USS Barry (DDG 52) fires Tomahawk cruise missiles in support of Operation Odyssey Dawn in 2011. U.S. Navy Photo

USS Barry (DDG 52) fires Tomahawk cruise missiles in support of Operation Odyssey Dawn in 2011. U.S. Navy Photo

When Odyssey Dawn began in March 2011, it appeared to hail a new model for military interventions. The relatively swift, painless and low-cost application of offshore and aerial power against a hostile regime to protect a rising hub of Libyan resistance in Benghazi began the military unraveling of the Gadhafi regime. Today, as Syria’s own civil war intensifies and officials such as Senators Lindsey Graham, John McCain, and Joe Lieberman call for military action, might another aerial and offshore campaign effectively establish a haven for the Syrian opposition and topple the Syrian government?

Brian Haggerty, doctoral candidate at MIT, recently released an extensive open-source analysis of what an aerial campaign to suppress Syrian air defenses and establish a safe zone would entail.

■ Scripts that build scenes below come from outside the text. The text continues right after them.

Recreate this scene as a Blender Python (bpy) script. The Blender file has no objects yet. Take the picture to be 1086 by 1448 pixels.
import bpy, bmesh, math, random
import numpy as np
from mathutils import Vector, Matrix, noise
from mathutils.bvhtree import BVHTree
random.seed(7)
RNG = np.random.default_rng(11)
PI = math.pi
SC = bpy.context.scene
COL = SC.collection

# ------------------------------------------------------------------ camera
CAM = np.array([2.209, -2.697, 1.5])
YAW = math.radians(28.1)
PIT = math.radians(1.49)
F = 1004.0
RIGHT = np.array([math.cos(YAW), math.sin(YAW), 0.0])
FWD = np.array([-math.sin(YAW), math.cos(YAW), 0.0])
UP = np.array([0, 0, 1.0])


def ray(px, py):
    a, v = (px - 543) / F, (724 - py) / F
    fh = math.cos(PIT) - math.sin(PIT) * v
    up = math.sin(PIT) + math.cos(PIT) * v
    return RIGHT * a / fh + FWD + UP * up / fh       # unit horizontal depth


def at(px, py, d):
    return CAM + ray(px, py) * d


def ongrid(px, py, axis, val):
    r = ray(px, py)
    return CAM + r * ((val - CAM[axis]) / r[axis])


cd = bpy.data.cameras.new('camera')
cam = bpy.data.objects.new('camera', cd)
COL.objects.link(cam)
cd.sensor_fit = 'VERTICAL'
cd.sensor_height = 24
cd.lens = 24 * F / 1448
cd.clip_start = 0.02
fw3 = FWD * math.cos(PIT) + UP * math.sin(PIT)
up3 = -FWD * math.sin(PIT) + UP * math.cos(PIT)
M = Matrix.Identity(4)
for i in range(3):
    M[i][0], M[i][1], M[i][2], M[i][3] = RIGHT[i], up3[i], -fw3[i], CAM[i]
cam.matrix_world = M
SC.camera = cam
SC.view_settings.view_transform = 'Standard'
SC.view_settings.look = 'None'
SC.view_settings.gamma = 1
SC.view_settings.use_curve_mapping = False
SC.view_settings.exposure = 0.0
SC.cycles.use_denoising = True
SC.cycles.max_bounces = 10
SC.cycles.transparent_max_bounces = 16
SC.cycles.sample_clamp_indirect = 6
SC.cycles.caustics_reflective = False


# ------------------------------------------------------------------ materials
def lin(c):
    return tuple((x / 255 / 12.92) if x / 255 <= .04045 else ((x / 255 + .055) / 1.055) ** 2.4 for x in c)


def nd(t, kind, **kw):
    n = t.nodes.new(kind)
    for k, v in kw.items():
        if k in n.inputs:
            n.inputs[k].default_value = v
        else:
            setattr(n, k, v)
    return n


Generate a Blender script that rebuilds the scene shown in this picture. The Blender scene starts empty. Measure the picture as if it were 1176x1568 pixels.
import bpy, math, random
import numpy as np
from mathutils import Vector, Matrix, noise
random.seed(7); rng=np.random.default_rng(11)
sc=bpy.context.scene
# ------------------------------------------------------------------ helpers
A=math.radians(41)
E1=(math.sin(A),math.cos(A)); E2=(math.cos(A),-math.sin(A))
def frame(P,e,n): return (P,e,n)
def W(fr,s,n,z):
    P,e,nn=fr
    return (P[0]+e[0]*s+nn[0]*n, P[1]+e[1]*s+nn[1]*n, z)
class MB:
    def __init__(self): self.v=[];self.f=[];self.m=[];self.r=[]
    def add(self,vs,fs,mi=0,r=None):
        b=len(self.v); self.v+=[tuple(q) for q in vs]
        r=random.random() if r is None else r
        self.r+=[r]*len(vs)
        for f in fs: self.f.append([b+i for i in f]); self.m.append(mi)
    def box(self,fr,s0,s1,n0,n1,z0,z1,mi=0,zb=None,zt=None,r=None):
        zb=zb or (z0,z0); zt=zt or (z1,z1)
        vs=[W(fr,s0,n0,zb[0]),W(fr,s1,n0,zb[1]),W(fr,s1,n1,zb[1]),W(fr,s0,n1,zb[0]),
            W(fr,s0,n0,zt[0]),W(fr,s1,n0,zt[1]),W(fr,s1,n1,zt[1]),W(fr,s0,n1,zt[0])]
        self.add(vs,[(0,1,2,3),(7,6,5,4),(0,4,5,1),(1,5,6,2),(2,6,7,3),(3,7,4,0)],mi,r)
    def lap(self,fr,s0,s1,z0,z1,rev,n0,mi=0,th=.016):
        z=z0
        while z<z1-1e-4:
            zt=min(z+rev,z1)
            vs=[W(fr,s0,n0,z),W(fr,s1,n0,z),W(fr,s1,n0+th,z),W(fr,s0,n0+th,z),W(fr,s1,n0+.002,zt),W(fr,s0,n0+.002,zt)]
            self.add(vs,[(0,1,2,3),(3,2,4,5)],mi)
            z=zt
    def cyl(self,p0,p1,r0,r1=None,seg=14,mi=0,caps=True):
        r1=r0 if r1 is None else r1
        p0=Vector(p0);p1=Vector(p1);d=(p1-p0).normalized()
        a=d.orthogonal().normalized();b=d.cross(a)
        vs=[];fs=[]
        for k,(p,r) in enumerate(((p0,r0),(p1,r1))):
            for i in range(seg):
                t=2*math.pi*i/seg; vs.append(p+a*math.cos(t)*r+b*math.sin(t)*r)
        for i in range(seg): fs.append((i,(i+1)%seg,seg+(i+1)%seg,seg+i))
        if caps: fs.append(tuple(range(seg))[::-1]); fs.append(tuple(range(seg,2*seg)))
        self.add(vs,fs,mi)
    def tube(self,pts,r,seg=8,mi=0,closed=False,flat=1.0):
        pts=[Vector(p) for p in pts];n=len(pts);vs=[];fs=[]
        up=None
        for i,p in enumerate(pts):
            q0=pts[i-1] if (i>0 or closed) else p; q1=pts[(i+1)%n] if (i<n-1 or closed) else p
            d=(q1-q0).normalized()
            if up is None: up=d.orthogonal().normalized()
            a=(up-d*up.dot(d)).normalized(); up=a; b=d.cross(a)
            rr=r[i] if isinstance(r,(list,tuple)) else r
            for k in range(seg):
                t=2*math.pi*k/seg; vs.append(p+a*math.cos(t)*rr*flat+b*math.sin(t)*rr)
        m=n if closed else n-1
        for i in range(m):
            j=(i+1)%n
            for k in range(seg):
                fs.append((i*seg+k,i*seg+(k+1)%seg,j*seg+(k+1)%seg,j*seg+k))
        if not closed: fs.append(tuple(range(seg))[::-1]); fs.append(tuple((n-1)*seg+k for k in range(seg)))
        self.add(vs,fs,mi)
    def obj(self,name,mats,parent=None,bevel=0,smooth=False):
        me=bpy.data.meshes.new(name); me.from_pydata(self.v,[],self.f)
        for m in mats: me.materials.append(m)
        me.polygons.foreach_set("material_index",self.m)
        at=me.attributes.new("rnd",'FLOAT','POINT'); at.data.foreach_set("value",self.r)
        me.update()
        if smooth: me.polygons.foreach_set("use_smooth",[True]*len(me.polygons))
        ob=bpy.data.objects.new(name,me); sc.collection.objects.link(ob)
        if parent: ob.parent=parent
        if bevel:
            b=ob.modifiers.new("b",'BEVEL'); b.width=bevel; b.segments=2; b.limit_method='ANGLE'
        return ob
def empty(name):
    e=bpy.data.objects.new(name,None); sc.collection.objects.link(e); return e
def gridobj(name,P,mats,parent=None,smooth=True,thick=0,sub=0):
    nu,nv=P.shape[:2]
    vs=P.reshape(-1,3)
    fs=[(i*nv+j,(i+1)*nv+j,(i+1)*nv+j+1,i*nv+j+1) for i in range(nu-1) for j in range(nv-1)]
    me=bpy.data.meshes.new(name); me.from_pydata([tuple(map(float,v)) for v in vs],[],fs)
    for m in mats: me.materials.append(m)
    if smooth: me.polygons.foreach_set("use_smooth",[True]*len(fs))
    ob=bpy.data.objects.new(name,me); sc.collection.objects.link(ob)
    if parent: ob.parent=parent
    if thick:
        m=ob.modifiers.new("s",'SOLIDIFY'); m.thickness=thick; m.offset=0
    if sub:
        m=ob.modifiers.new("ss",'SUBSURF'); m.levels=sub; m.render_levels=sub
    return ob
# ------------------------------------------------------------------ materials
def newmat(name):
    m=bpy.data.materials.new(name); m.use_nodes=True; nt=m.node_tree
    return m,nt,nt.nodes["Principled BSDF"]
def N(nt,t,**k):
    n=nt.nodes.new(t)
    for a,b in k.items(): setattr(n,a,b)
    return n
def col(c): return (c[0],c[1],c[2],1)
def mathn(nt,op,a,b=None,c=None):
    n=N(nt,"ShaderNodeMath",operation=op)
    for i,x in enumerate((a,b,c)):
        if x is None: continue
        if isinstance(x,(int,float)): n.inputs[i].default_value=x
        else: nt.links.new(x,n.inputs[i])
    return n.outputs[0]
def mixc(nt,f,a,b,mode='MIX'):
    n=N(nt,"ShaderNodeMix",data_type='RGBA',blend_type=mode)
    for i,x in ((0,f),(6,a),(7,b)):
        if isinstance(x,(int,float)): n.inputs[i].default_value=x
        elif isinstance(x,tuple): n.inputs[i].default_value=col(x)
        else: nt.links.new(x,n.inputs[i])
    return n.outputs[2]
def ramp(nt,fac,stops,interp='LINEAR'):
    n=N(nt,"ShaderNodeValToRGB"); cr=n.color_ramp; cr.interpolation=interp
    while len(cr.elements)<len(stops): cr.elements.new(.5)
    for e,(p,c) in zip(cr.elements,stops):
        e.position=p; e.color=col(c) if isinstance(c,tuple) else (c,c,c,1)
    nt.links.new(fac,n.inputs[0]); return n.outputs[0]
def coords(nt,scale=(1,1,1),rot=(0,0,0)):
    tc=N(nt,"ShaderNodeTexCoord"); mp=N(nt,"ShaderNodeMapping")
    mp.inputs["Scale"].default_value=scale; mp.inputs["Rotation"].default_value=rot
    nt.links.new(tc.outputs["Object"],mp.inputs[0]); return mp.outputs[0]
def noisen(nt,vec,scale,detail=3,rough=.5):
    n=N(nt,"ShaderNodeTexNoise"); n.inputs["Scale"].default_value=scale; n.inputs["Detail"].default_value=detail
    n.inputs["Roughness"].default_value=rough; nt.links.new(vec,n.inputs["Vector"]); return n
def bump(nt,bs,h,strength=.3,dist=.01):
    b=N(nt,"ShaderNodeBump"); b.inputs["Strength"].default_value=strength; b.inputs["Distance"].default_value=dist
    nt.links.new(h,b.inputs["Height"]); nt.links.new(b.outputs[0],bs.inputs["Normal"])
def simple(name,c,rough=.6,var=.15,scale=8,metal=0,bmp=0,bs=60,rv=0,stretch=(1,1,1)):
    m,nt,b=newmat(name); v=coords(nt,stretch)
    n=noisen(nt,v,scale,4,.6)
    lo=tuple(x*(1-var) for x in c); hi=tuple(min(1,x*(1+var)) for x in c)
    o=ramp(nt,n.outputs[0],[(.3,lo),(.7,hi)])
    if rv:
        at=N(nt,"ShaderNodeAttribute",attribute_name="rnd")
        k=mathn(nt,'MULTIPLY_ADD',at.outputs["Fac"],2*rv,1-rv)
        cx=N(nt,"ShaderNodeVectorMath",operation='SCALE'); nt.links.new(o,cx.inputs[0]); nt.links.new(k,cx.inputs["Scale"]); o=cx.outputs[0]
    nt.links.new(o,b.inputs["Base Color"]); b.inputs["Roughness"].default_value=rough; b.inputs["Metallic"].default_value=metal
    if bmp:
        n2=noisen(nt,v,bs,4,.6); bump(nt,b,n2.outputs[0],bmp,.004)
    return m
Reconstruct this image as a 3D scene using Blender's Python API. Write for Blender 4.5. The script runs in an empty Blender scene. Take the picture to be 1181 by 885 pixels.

While the operation is feasible, mitigating its significant risks would require a major campaign—one requiring at least 191 strike aircraft, at least six times the number of comparable aircraft in the opening phase of Odyssey Dawn, and perhaps several times more bombers and cruise missiles.

Discerning the capability of Syria’s integrated air defense system (IADS) is critical to that question. American officials, such as General Martin Dempsey, Chairman of the Joint Chiefs of Staff, stress the sophistication of Syria’s IADS relative to other countries in the region and particularly in comparison with Libya. Syria has faced American air power before, while the embarrassments of Israel defeating of its air force in the 1982 Lebanon War and destroying a Syrian nuclear reactor in 2007 left it acutely aware of the need to deter and defeat hostile air power.